There is “no room for optimism for the second quarter and the entire year,” according to a statement from Hong Kong’s government late Tuesday that cited Chief Executive Carrie Lam’s remarks at a lunch for representatives of international and local chambers of commerce.

Lam said the territory’s economic momentum has weakened in recent months on the U.S.-China trade war and other “uncertainties,” while pledging to “spare no efforts” to deal with anti-government protests that risk harming the city’s growth.

“Mrs. Lam also said that the disputes in society in recent months are not conducive to Hong Kong’s continued development and that she would spare no efforts to deal with them,” according to the statement. “She pointed out that everyone should continue to have confidence in the city and she firmly believes that with the concerted efforts of various sectors, Hong Kong would find opportunities amid difficulties.”

Figures on Thursday may indicate retail sales dropped year-on-year for a fifth month in June, with demonstrations and the subsequent police crackdown deterring shopping and tourism.

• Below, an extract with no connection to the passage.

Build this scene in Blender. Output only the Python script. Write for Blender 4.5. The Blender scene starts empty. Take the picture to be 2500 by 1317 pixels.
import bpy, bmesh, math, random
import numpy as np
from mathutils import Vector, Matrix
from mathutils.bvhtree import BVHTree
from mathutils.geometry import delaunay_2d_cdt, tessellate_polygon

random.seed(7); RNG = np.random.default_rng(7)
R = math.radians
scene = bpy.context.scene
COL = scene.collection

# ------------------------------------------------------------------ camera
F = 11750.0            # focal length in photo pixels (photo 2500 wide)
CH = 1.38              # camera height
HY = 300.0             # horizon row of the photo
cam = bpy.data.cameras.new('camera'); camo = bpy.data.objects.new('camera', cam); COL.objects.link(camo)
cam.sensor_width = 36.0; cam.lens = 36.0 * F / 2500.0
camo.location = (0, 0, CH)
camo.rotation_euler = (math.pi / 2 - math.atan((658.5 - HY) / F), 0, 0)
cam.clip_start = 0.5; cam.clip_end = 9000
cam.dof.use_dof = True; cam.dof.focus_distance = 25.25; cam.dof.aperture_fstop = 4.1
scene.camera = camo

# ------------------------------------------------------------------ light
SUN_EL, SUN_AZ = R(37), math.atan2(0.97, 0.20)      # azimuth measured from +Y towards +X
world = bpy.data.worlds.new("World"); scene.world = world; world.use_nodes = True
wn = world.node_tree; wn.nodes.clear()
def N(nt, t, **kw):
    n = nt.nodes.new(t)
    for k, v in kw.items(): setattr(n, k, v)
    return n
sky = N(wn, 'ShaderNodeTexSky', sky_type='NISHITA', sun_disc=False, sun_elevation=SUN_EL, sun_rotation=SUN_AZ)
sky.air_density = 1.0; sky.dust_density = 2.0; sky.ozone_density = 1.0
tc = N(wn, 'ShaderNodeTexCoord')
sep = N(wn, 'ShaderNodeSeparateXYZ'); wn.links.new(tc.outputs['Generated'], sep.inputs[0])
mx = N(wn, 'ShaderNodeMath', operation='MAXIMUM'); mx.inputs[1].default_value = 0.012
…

What Bloomberg’s Economists Say...

“Carrie Lam says there is ‘no room for optimism’ on 2019 growth. We agree. Four important growth drivers for the former colony are exports, tourism, finance and property. On each of them, the signs are discouraging.”--Tom Orlik, chief economist. See his full HONG KONG INSIGHT

  • For more insight from Bloomberg Economics, click here
International companies are also feeling increasingly pessimistic about the city’s prospects, according to a survey of AmCham Hong Kong members.

“AmCham urges the government to stem any further damage and show clear leadership in meeting the expectations of Hong Kong people and in restoring the city’s international reputation for effective governance under the ‘one country, two systems’ framework,” AmCham President Tara Joseph said in a press release.

Small businesses in the city have also become much more pessimistic, with a sentiment index of small and medium companies dropping to the lowest in the seven years the survey has been conducted. The attitude of companies toward investment, sales, and profits all declined, as did all nine industry sub-indices, according to the results of the survey by Standard Chartered (LON:STAN) Plc.